Sunday 4 February 2018

"What can I, personally, do to help?"

I think that the above question (or some variant) is a common cause of corruption in people, including people who understand something of the problems of mainstream modernity - because of the assumptions which people bring to trying to answer it.

The most lethal assumption is that humans interact only and mainly by communications - which are intrinsically indirect, uncertain, relativistic.

By indirect communications I mean the usual understanding of communications - that which we see, hear, touch, taste and smell - whether in 'real life' or at work or in the mass media / advertising/ propaganda; whether in unstructured observation and interaction or in formal discourse such as science, technology and the linked-bureaucracy.


IF a person is assuming that the way 'I, personally, an help' only by such indirect means - then they can only go down one of two paths: 1. that of engaging in a communication war of one against multi- millions - inevitably failing and becoming absorbed into the very system that they hope to change and improve; or 2. the path of despair, induced by the utter hopelessness of what they aspire to do and needs to be done. 

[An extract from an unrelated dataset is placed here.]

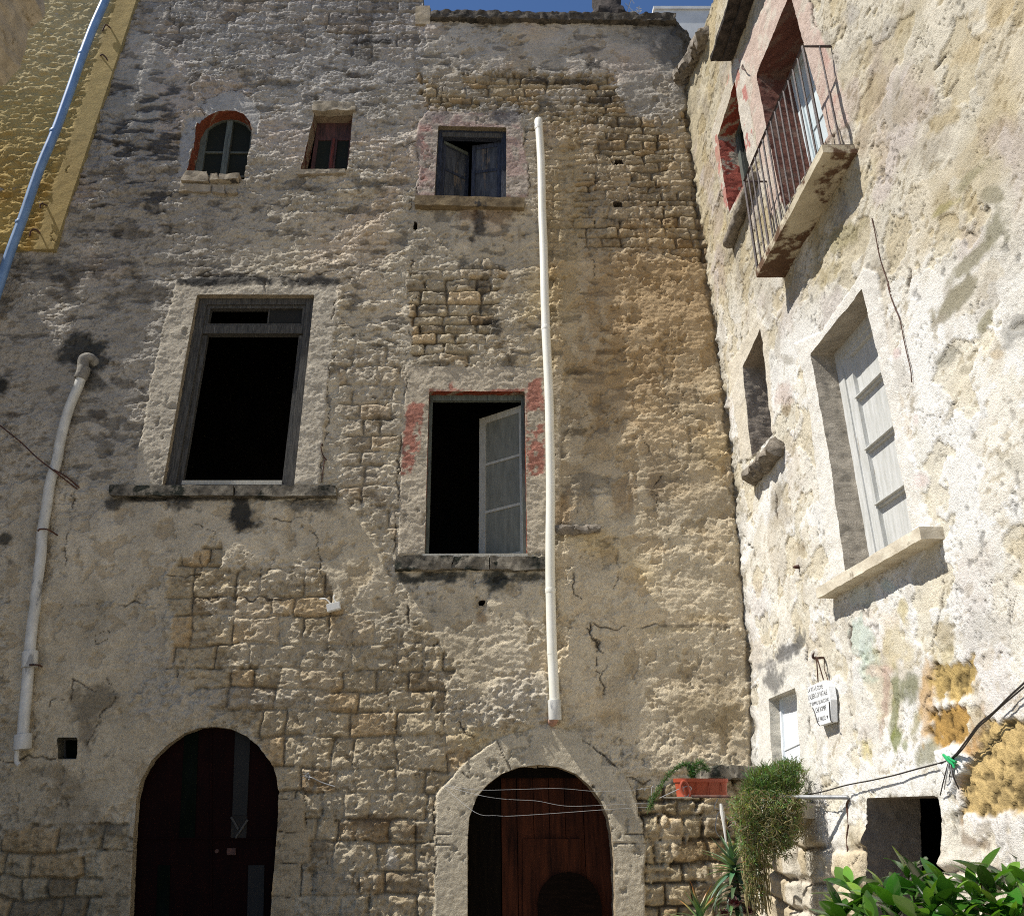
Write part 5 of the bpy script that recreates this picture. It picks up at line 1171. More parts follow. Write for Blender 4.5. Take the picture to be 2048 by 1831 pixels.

Deeper reflection adds the difficulty that communications can be/ will be misunderstood. I can write something, but what I write will (almost certainly) be misunderstood, one way or another.

And, more deeply, I could never know whether or not my communications to another person had been understood - because the only information I have about another person's understanding also comes via communications, which I myself might be misinterpreting.

All I have said about communications also includes actions; because actions are communications - any action we personally take is swamped by the multi-millions of actions of others. The consequences of the actions are impossible to know in advance; and even worse we cannot know (except by communications) what the results of an action actually have been.

In a nutshell, communications are intrinsically relativistic - so to believe that I could only help by my communications is a doctrine of despair.


This is why I have been focusing on the nature and possibilities alternative ways of framing reality like Primary Thinking and Direct Christianity. It is formally necessary - from many viewpoints and arguments, of which the above is only one - that we each as individuals are assumed to have the possibility of direct knowledge and direct participation-in reality - a primacy and directness that has nothing to do with the world of communications.

(...Nor with our own access-to nor influence-in such a world, nor with our skills at communicating, nor with our productivity.)

Only such a metaphysical revision - revision of our basic assumptions about reality; can save us from complicity in the world's evil on the one hand, or the alternative sin of despair on the other.

Having made that revision, and in light of knowing that this world was made by God who is good and we God's children, can we have the hope necessary to work to help things, in absolute confidence that our work will be effective - regardless of what appears-to-be happening in the world-of-communications.


2 comments:

David Smith said...

I was recently reminded of Bonhoeffer's "Cost of Discipleship" while working on "what was it that Christ actually said we should do" and decided to re-read it. It's been republished as a Kindle book by the folks managing the "Collected Works" project with lots of interesting notes. For this old man there's an awful lot of (it seems to me) his trying to tap-dance around remaining a Good Lutheran as well as wading through Academic-German-translated-to-English, but the basic idea that shakes out suggests that Direct Christianity may have been rare, but might not have been impossible in the first century A.D.

In a nutshell, IMHO, Bonhoeffer's point is that "real Christianity" is the Discipleship that he is describing, and that it only begins with a personal call from Christ. To me that sounds like something more than being baptized as an infant, attending Church and being a good person. In Bonhoeffer's model that is "Cheap Salvation" which is actually no salvation. "Costly Salvation" consists of responding to the call by being so connected to Christ that one is to a very large degree alienated from the world. "Many are called, but few..." not "are chosen" by Christ but by their own choice or ability to turn their back on the world. The Rich Young Man or The Wedding Feast in Matthew 22 are the prototypes.

Just a thought.

Bruce Charlton said...

@DS - Thank you for a thoughtful comment.

My theology is that of the CJCLDS/ Mormons (However I am not a Mormon - not a church member or attender and I do not follow the practices) - and a vital part of this is that I regard salvation as such as 'easy', although it can be (and is) refused.

I regard salvation as the gift of Christ's work - and all we must do (but we must do this) is voluntarily and freely accept it; this acceptance may be (perhaps usually has been, due to the limited reach of Christianity thoughout AD world history) after the death of our mortal bodies.

What is difficult (and presumably rare) is the highest level of theosis/ sanctification/ divinisation. in other words, I would interpret that many called/ few chosen as referring not to being few being 'saved' from Hell - but to few achieving the highest forms of post-mortal Heaven.

I say this as a brief and simplified statement of my convictions - not to try and persuade you of my rightness, in the space of a blog comment!